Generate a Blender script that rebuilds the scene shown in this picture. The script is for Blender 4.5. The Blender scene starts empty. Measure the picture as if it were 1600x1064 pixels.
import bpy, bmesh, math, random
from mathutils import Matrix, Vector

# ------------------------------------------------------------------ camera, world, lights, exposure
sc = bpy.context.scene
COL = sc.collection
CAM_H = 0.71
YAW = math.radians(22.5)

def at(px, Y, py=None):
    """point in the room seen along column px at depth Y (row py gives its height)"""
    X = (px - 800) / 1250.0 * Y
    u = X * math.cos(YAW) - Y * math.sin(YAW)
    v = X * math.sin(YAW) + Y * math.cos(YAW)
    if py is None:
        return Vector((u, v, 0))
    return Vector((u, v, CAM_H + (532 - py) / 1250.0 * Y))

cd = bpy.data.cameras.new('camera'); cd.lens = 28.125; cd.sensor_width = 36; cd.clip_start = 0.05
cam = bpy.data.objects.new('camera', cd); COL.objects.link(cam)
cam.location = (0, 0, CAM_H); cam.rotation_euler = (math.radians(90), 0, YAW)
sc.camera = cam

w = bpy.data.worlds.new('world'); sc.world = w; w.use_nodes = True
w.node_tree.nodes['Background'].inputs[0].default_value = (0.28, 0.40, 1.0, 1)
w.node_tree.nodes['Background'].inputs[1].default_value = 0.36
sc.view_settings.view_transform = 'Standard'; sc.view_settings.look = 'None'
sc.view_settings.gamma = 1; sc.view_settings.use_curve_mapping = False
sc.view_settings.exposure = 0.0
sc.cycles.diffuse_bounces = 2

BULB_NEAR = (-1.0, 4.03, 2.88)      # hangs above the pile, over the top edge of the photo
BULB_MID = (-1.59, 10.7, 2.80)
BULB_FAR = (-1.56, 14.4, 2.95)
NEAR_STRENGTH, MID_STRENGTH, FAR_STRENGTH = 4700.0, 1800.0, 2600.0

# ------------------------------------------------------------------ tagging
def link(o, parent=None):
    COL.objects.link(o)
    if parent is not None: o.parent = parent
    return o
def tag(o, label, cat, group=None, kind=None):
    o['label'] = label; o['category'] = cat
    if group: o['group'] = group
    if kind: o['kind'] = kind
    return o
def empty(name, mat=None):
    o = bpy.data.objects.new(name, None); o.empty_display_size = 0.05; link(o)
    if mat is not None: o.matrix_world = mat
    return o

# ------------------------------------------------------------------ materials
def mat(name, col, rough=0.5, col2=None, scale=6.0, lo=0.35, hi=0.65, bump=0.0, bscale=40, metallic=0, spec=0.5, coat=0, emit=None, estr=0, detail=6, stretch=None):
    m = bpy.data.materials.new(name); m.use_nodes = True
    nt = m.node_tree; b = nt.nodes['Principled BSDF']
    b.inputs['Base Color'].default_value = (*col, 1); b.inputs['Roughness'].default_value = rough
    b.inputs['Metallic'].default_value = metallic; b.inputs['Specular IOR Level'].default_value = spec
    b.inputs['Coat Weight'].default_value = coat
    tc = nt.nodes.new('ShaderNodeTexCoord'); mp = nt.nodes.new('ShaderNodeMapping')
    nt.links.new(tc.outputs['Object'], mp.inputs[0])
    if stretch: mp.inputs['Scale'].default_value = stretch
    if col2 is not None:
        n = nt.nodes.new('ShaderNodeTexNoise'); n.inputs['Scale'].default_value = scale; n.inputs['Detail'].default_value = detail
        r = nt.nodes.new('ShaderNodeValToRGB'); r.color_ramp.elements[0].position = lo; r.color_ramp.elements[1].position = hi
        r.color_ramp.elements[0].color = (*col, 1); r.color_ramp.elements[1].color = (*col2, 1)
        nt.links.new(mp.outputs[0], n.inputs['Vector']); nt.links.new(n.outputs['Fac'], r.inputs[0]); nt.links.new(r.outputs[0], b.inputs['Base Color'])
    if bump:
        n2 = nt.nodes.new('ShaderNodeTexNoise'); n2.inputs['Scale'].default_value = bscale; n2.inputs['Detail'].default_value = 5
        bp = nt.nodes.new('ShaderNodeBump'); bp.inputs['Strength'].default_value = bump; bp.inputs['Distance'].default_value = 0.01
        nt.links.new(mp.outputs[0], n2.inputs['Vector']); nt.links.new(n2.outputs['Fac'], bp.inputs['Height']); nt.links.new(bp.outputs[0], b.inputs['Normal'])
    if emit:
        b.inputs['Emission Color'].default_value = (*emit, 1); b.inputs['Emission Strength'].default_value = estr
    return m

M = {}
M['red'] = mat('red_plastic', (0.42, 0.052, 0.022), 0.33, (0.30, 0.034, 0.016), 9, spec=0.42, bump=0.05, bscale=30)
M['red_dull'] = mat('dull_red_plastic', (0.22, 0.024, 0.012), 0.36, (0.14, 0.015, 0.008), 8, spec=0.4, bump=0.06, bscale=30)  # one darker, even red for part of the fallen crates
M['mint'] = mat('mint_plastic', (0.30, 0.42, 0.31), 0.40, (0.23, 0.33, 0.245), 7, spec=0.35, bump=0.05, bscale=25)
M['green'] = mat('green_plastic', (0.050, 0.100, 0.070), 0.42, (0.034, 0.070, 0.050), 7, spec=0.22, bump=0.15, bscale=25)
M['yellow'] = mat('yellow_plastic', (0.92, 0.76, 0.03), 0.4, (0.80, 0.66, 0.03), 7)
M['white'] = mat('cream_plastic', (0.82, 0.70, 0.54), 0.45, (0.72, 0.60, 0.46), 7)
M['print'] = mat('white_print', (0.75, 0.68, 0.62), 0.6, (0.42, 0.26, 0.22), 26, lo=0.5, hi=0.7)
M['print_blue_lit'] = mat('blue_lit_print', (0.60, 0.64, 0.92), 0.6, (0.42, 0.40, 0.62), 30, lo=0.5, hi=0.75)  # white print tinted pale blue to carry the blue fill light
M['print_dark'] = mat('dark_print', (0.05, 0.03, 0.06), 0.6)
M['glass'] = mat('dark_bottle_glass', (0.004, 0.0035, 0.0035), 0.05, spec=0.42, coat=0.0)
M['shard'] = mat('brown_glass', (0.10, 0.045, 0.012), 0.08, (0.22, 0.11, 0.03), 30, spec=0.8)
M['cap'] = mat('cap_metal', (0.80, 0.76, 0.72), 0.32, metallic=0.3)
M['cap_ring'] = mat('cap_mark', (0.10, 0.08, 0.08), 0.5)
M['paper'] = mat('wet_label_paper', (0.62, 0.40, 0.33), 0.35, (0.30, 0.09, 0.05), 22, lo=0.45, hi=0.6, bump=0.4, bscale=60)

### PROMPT
Set down the material above again, word for word.

### THE REPLY
Generate a Blender script that rebuilds the scene shown in this picture. The script is for Blender 4.5. The Blender scene starts empty. Measure the picture as if it were 1600x1064 pixels.
import bpy, bmesh, math, random
from mathutils import Matrix, Vector

# ------------------------------------------------------------------ camera, world, lights, exposure
sc = bpy.context.scene
COL = sc.collection
CAM_H = 0.71
YAW = math.radians(22.5)

def at(px, Y, py=None):
    """point in the room seen along column px at depth Y (row py gives its height)"""
    X = (px - 800) / 1250.0 * Y
    u = X * math.cos(YAW) - Y * math.sin(YAW)
    v = X * math.sin(YAW) + Y * math.cos(YAW)
    if py is None:
        return Vector((u, v, 0))
    return Vector((u, v, CAM_H + (532 - py) / 1250.0 * Y))

cd = bpy.data.cameras.new('camera'); cd.lens = 28.125; cd.sensor_width = 36; cd.clip_start = 0.05
cam = bpy.data.objects.new('camera', cd); COL.objects.link(cam)
cam.location = (0, 0, CAM_H); cam.rotation_euler = (math.radians(90), 0, YAW)
sc.camera = cam

w = bpy.data.worlds.new('world'); sc.world = w; w.use_nodes = True
w.node_tree.nodes['Background'].inputs[0].default_value = (0.28, 0.40, 1.0, 1)
w.node_tree.nodes['Background'].inputs[1].default_value = 0.36
sc.view_settings.view_transform = 'Standard'; sc.view_settings.look = 'None'
sc.view_settings.gamma = 1; sc.view_settings.use_curve_mapping = False
sc.view_settings.exposure = 0.0
sc.cycles.diffuse_bounces = 2

BULB_NEAR = (-1.0, 4.03, 2.88)      # hangs above the pile, over the top edge of the photo
BULB_MID = (-1.59, 10.7, 2.80)
BULB_FAR = (-1.56, 14.4, 2.95)
NEAR_STRENGTH, MID_STRENGTH, FAR_STRENGTH = 4700.0, 1800.0, 2600.0

# ------------------------------------------------------------------ tagging
def link(o, parent=None):
    COL.objects.link(o)
    if parent is not None: o.parent = parent
    return o
def tag(o, label, cat, group=None, kind=None):
    o['label'] = label; o['category'] = cat
    if group: o['group'] = group
    if kind: o['kind'] = kind
    return o
def empty(name, mat=None):
    o = bpy.data.objects.new(name, None); o.empty_display_size = 0.05; link(o)
    if mat is not None: o.matrix_world = mat
    return o

# ------------------------------------------------------------------ materials
def mat(name, col, rough=0.5, col2=None, scale=6.0, lo=0.35, hi=0.65, bump=0.0, bscale=40, metallic=0, spec=0.5, coat=0, emit=None, estr=0, detail=6, stretch=None):
    m = bpy.data.materials.new(name); m.use_nodes = True
    nt = m.node_tree; b = nt.nodes['Principled BSDF']
    b.inputs['Base Color'].default_value = (*col, 1); b.inputs['Roughness'].default_value = rough
    b.inputs['Metallic'].default_value = metallic; b.inputs['Specular IOR Level'].default_value = spec
    b.inputs['Coat Weight'].default_value = coat
    tc = nt.nodes.new('ShaderNodeTexCoord'); mp = nt.nodes.new('ShaderNodeMapping')
    nt.links.new(tc.outputs['Object'], mp.inputs[0])
    if stretch: mp.inputs['Scale'].default_value = stretch
    if col2 is not None:
        n = nt.nodes.new('ShaderNodeTexNoise'); n.inputs['Scale'].default_value = scale; n.inputs['Detail'].default_value = detail
        r = nt.nodes.new('ShaderNodeValToRGB'); r.color_ramp.elements[0].position = lo; r.color_ramp.elements[1].position = hi
        r.color_ramp.elements[0].color = (*col, 1); r.color_ramp.elements[1].color = (*col2, 1)
        nt.links.new(mp.outputs[0], n.inputs['Vector']); nt.links.new(n.outputs['Fac'], r.inputs[0]); nt.links.new(r.outputs[0], b.inputs['Base Color'])
    if bump:
        n2 = nt.nodes.new('ShaderNodeTexNoise'); n2.inputs['Scale'].default_value = bscale; n2.inputs['Detail'].default_value = 5
        bp = nt.nodes.new('ShaderNodeBump'); bp.inputs['Strength'].default_value = bump; bp.inputs['Distance'].default_value = 0.01
        nt.links.new(mp.outputs[0], n2.inputs['Vector']); nt.links.new(n2.outputs['Fac'], bp.inputs['Height']); nt.links.new(bp.outputs[0], b.inputs['Normal'])
    if emit:
        b.inputs['Emission Color'].default_value = (*emit, 1); b.inputs['Emission Strength'].default_value = estr
    return m

M = {}
M['red'] = mat('red_plastic', (0.42, 0.052, 0.022), 0.33, (0.30, 0.034, 0.016), 9, spec=0.42, bump=0.05, bscale=30)
M['red_dull'] = mat('dull_red_plastic', (0.22, 0.024, 0.012), 0.36, (0.14, 0.015, 0.008), 8, spec=0.4, bump=0.06, bscale=30)  # one darker, even red for part of the fallen crates
M['mint'] = mat('mint_plastic', (0.30, 0.42, 0.31), 0.40, (0.23, 0.33, 0.245), 7, spec=0.35, bump=0.05, bscale=25)
M['green'] = mat('green_plastic', (0.050, 0.100, 0.070), 0.42, (0.034, 0.070, 0.050), 7, spec=0.22, bump=0.15, bscale=25)
M['yellow'] = mat('yellow_plastic', (0.92, 0.76, 0.03), 0.4, (0.80, 0.66, 0.03), 7)
M['white'] = mat('cream_plastic', (0.82, 0.70, 0.54), 0.45, (0.72, 0.60, 0.46), 7)
M['print'] = mat('white_print', (0.75, 0.68, 0.62), 0.6, (0.42, 0.26, 0.22), 26, lo=0.5, hi=0.7)
M['print_blue_lit'] = mat('blue_lit_print', (0.60, 0.64, 0.92), 0.6, (0.42, 0.40, 0.62), 30, lo=0.5, hi=0.75)  # white print tinted pale blue to carry the blue fill light
M['print_dark'] = mat('dark_print', (0.05, 0.03, 0.06), 0.6)
M['glass'] = mat('dark_bottle_glass', (0.004, 0.0035, 0.0035), 0.05, spec=0.42, coat=0.0)
M['shard'] = mat('brown_glass', (0.10, 0.045, 0.012), 0.08, (0.22, 0.11, 0.03), 30, spec=0.8)
M['cap'] = mat('cap_metal', (0.80, 0.76, 0.72), 0.32, metallic=0.3)
M['cap_ring'] = mat('cap_mark', (0.10, 0.08, 0.08), 0.5)
M['paper'] = mat('wet_label_paper', (0.62, 0.40, 0.33), 0.35, (0.30, 0.09, 0.05), 22, lo=0.45, hi=0.6, bump=0.4, bscale=60)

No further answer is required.